With the exposition of the leveraging proposal in mind, I turn now to its implementation. Making peace for mass torts means supplanting not only tort litigation but also the financial arrangements associated with it on the plaintiffs' side. Specifically, the leveraging proposal turns on the overriding of fee agreements reached by contract between plaintiffs' lawyers and their clients. The effect of the override, moreover, is not simply to alter the fee terms to which the lawyer and the client previously agreed. The override envisioned in the leveraging proposal effectively would bring into being a relationship between the present claimants who are represented by the lawyer and future claimants who are not currently—and, indeed, may never become—clients of that lawyer.

The restructuring of fee agreements along the lines of the leveraging proposal is unlikely to occur simply as a matter of private negotiation, for both plaintiffs' lawyers and settling defendants stand to benefit from collusion within the backdrop of conventional fee designs.

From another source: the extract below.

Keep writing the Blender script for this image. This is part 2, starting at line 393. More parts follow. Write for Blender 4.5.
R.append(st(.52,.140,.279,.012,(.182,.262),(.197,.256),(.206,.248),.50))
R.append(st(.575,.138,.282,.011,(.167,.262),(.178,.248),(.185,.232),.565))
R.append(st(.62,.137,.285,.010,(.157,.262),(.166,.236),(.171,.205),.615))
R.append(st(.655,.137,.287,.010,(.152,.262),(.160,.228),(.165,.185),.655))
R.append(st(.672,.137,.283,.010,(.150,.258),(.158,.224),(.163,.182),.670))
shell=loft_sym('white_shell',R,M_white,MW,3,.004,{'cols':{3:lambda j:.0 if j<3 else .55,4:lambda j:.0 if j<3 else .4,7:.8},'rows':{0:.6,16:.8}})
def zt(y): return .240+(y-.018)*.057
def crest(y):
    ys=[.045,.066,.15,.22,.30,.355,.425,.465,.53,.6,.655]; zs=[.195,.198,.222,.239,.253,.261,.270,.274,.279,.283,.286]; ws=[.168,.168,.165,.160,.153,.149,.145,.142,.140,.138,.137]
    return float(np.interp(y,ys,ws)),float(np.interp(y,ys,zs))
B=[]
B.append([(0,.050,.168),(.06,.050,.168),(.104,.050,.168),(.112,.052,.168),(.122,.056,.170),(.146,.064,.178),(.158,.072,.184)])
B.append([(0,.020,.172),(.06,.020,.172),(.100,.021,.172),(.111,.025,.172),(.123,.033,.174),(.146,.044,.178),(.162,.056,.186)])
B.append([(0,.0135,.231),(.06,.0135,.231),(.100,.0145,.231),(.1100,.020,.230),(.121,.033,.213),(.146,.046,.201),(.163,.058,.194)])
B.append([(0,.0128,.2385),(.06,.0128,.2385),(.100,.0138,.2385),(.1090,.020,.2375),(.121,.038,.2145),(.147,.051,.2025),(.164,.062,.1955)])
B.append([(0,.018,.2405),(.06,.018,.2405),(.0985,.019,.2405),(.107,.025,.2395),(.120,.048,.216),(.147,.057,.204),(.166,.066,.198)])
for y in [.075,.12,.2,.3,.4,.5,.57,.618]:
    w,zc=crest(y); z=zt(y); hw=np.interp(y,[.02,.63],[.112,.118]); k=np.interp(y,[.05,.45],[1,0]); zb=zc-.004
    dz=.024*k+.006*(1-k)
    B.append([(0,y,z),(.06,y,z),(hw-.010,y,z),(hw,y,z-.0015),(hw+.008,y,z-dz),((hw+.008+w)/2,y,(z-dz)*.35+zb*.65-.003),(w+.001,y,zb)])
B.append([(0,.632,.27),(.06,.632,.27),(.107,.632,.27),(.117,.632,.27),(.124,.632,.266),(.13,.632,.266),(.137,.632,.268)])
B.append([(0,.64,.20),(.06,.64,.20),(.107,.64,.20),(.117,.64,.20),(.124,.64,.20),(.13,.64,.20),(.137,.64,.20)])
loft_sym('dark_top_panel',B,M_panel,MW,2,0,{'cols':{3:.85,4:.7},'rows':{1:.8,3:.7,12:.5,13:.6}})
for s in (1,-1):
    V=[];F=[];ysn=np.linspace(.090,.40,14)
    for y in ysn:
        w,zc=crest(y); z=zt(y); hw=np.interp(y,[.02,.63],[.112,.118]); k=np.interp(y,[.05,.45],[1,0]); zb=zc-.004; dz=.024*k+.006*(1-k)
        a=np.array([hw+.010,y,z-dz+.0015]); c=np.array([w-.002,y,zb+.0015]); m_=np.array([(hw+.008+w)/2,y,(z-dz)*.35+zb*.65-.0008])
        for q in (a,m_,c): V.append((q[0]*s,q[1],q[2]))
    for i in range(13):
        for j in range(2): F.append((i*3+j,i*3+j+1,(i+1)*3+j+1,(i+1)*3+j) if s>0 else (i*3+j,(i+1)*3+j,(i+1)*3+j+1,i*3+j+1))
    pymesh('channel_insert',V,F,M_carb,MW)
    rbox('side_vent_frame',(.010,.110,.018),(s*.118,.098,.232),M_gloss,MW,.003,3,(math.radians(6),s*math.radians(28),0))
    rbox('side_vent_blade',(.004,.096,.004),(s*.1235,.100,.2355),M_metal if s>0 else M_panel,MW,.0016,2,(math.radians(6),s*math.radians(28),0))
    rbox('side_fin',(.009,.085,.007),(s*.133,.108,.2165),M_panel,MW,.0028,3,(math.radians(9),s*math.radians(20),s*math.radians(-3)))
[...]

The implementation of the leveraging proposal accordingly turns on selection of an institution to impose the needed change as part of the peacemaking process. I initially explain how the job of implementation sits uneasily with the primary institutions used for peacemaking in recent years: class settlements and reorganizations in bankruptcy. There is, to be sure, some room for experimentation by these institutions; and, more broadly, there remains the possibility that they might be the subject of additional legislation along the lines of the leveraging proposal. In this chapter, I set forth a vision of the future that would play out more fully, in institutional terms, the bedrock observation that peacemaking for mass torts means turning from tort to administration.